Do this: Retype the whole listing verbatim and keep the pictures out of it.

■ ■ ■ ■ ■ ■ ■

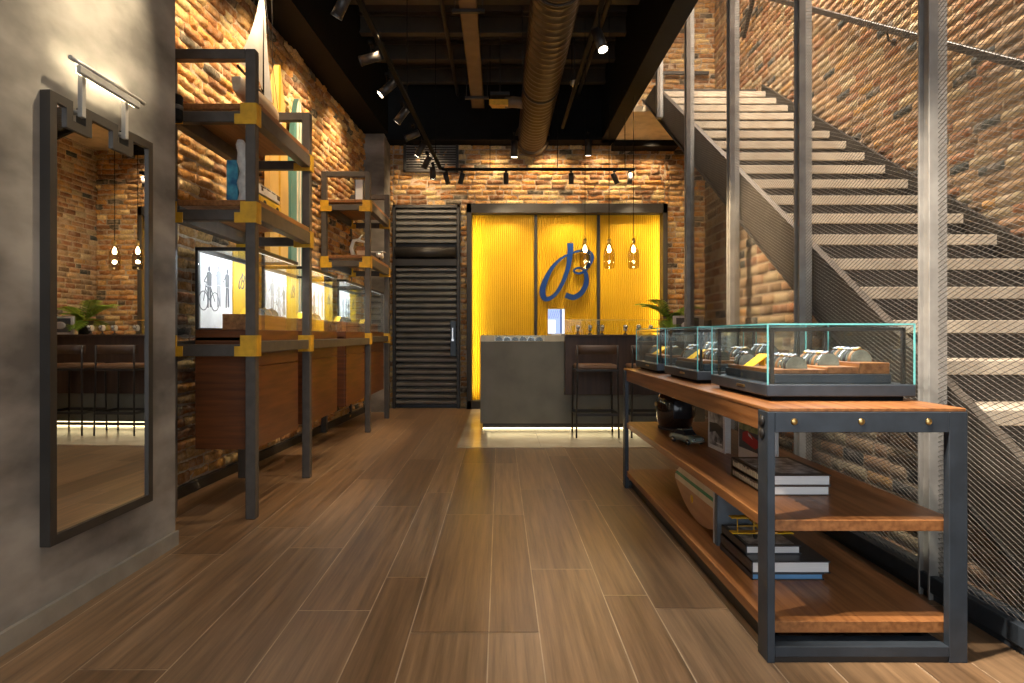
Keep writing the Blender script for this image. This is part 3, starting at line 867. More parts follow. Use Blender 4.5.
for ci, (ya, yb, where) in enumerate(CAB):
    cb = thing('display_cabinet', 'reddish wood wall cabinet with glass hood, ' + where, 'cabinet', ((CX0 + CX1) / 2, (ya + yb) / 2, 0.39), 'wood display cabinets along the left wall')
    L_ = yb - ya
    b = B('mahogany'); b.box(CX0, CX1 - 0.02, ya, yb, 0.39, 1.085, 0.003); b.box(CX0, CX1, ya, yb, 1.06, 1.13, 0.003); b.build('body', cb)
    B('mahogany').box(CX1 - 0.019, CX1, ya + 0.003, yb - 0.003, 0.395, 0.90, 0.002).build('door_panel', cb)
    B('mahogany').box(CX1 - 0.019, CX1, ya + 0.003, yb - 0.003, 0.905, 1.055, 0.002).build('drawer_front', cb)
    # hood
    hz0, hz1 = 1.13, 1.64
    b = B('glass'); g = 0.004
    b.box(CX1 - g, CX1, ya + 0.01, yb - 0.01, hz0, hz1 - 0.02); b.box(CX0 + 0.02, CX1 - g, ya + 0.006, ya + 0.006 + g, hz0, hz1 - 0.02); b.box(CX0 + 0.02, CX1 - g, yb - 0.006 - g, yb - 0.006, hz0, hz1 - 0.02)
    b.build('glass_hood', cb)
    b = B('dark_steel')
    b.box(CX0, CX0 + 0.018, ya, yb, hz0, hz1, 0.002)
    for (x0, x1, y0, y1) in ((CX0, CX1, ya, ya + 0.02), (CX0, CX1, yb - 0.02, yb), (CX0, CX0 + 0.02, ya, yb), (CX1 - 0.02, CX1, ya, yb)):
        b.box(x0, x1, y0, y1, hz1 - 0.022, hz1, 0.001)
    b.build('hood_frame', cb)
    B('glass').box(CX0 + 0.02, CX1 - 0.02, ya + 0.02, yb - 0.02, hz1 - 0.012, hz1 - 0.006).build('glass_top', cb)
    B('led_white').box(CX1 - 0.034, CX1 - 0.024, ya + 0.03, yb - 0.03, hz1 - 0.022, hz1 - 0.016).build('led_strip', cb)
    xp = CX0 + 0.019
    bp_ = B('white').box(xp, xp + 0.006, ya + 0.02, ya + L_ * 0.60, hz0 + 0.012, hz1 - 0.03).build('photo_panel', cb)
    b = B('ink'); d_ = xp + 0.0062
    if ci in (0, 2):
        figure(b, ya + L_ * 0.17, hz0 + 0.14, 0.27, d_, True)
        b.mat('ink_mid'); figure(b, ya + L_ * 0.34, hz0 + 0.15, 0.28, d_, False); b.mat('ink'); figure(b, ya + L_ * 0.50, hz0 + 0.15, 0.27, d_, False)
    else:
        b.mat('ink_mid'); figure(b, ya + L_ * 0.20, hz0 + 0.11, 0.33, d_, False); figure(b, ya + L_ * 0.38, hz0 + 0.12, 0.30, d_, True); b.mat('ink'); figure(b, ya + L_ * 0.52, hz0 + 0.13, 0.26, d_, False)
    b.build('printed_figures', bp_)
    yp = B('yellow').box(xp, xp + 0.008, ya + L_ * 0.61, yb - 0.02, hz0 + 0.012, hz1 - 0.03).build('yellow_panel', cb)
    b = B('cover_dark'); logo_at(b, ya + L_ * 0.79, hz1 - 0.155, 0.00024, 'X', xp + 0.0082, 0.002); b.build('emblem', yp)
    B('walnut').box(CX0 + 0.13, CX1 - 0.06, ya + 0.09, yb - 0.09, hz0 + 0.001, hz0 + 0.10, 0.002).build('plinth', cb)
    hl_ = area((CX1 - 0.034, (ya + yb) / 2, hz1 - 0.026), (CX0, (ya + yb) / 2, hz0 + 0.22), 0.01, L_ * 0.85, 3.4, COOL, 'hood_light')
    hl_.data.size, hl_.data.size_y = L_ * 0.85, 0.012
    hl_.rotation_euler = Matrix(((0, 0.62, 0.785), (-1, 0, 0), (0, -0.785, 0.62))).to_euler()
    zt = hz0 + 0.1012
    price_sign((CX1 - 0.13, ya + 0.17, zt), PI / 2, 'small slanted yellow sign inside the wall cabinet ' + where.split(',')[0])
    for k in range(4):
        put_watch(k + ci, (CX1 - 0.15, ya + 0.30 + k * 0.13, zt), PI / 2 if False else 0.0,
                  f'wristwatch {ORD[k]} from the front in the wall cabinet {where.split(",")[0]}', 'wristwatches in the wall cabinets')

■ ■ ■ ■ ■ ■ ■

Answer to this task:
Keep writing the Blender script for this image. This is part 3, starting at line 867. More parts follow. Use Blender 4.5.
for ci, (ya, yb, where) in enumerate(CAB):
    cb = thing('display_cabinet', 'reddish wood wall cabinet with glass hood, ' + where, 'cabinet', ((CX0 + CX1) / 2, (ya + yb) / 2, 0.39), 'wood display cabinets along the left wall')
    L_ = yb - ya
    b = B('mahogany'); b.box(CX0, CX1 - 0.02, ya, yb, 0.39, 1.085, 0.003); b.box(CX0, CX1, ya, yb, 1.06, 1.13, 0.003); b.build('body', cb)
    B('mahogany').box(CX1 - 0.019, CX1, ya + 0.003, yb - 0.003, 0.395, 0.90, 0.002).build('door_panel', cb)
    B('mahogany').box(CX1 - 0.019, CX1, ya + 0.003, yb - 0.003, 0.905, 1.055, 0.002).build('drawer_front', cb)
    # hood
    hz0, hz1 = 1.13, 1.64
    b = B('glass'); g = 0.004
    b.box(CX1 - g, CX1, ya + 0.01, yb - 0.01, hz0, hz1 - 0.02); b.box(CX0 + 0.02, CX1 - g, ya + 0.006, ya + 0.006 + g, hz0, hz1 - 0.02); b.box(CX0 + 0.02, CX1 - g, yb - 0.006 - g, yb - 0.006, hz0, hz1 - 0.02)
    b.build('glass_hood', cb)
    b = B('dark_steel')
    b.box(CX0, CX0 + 0.018, ya, yb, hz0, hz1, 0.002)
    for (x0, x1, y0, y1) in ((CX0, CX1, ya, ya + 0.02), (CX0, CX1, yb - 0.02, yb), (CX0, CX0 + 0.02, ya, yb), (CX1 - 0.02, CX1, ya, yb)):
        b.box(x0, x1, y0, y1, hz1 - 0.022, hz1, 0.001)
    b.build('hood_frame', cb)
    B('glass').box(CX0 + 0.02, CX1 - 0.02, ya + 0.02, yb - 0.02, hz1 - 0.012, hz1 - 0.006).build('glass_top', cb)
    B('led_white').box(CX1 - 0.034, CX1 - 0.024, ya + 0.03, yb - 0.03, hz1 - 0.022, hz1 - 0.016).build('led_strip', cb)
    xp = CX0 + 0.019
    bp_ = B('white').box(xp, xp + 0.006, ya + 0.02, ya + L_ * 0.60, hz0 + 0.012, hz1 - 0.03).build('photo_panel', cb)
    b = B('ink'); d_ = xp + 0.0062
    if ci in (0, 2):
        figure(b, ya + L_ * 0.17, hz0 + 0.14, 0.27, d_, True)
        b.mat('ink_mid'); figure(b, ya + L_ * 0.34, hz0 + 0.15, 0.28, d_, False); b.mat('ink'); figure(b, ya + L_ * 0.50, hz0 + 0.15, 0.27, d_, False)
    else:
        b.mat('ink_mid'); figure(b, ya + L_ * 0.20, hz0 + 0.11, 0.33, d_, False); figure(b, ya + L_ * 0.38, hz0 + 0.12, 0.30, d_, True); b.mat('ink'); figure(b, ya + L_ * 0.52, hz0 + 0.13, 0.26, d_, False)
    b.build('printed_figures', bp_)
    yp = B('yellow').box(xp, xp + 0.008, ya + L_ * 0.61, yb - 0.02, hz0 + 0.012, hz1 - 0.03).build('yellow_panel', cb)
    b = B('cover_dark'); logo_at(b, ya + L_ * 0.79, hz1 - 0.155, 0.00024, 'X', xp + 0.0082, 0.002); b.build('emblem', yp)
    B('walnut').box(CX0 + 0.13, CX1 - 0.06, ya + 0.09, yb - 0.09, hz0 + 0.001, hz0 + 0.10, 0.002).build('plinth', cb)
    hl_ = area((CX1 - 0.034, (ya + yb) / 2, hz1 - 0.026), (CX0, (ya + yb) / 2, hz0 + 0.22), 0.01, L_ * 0.85, 3.4, COOL, 'hood_light')
    hl_.data.size, hl_.data.size_y = L_ * 0.85, 0.012
    hl_.rotation_euler = Matrix(((0, 0.62, 0.785), (-1, 0, 0), (0, -0.785, 0.62))).to_euler()
    zt = hz0 + 0.1012
    price_sign((CX1 - 0.13, ya + 0.17, zt), PI / 2, 'small slanted yellow sign inside the wall cabinet ' + where.split(',')[0])
    for k in range(4):
        put_watch(k + ci, (CX1 - 0.15, ya + 0.30 + k * 0.13, zt), PI / 2 if False else 0.0,
                  f'wristwatch {ORD[k]} from the front in the wall cabinet {where.split(",")[0]}', 'wristwatches in the wall cabinets')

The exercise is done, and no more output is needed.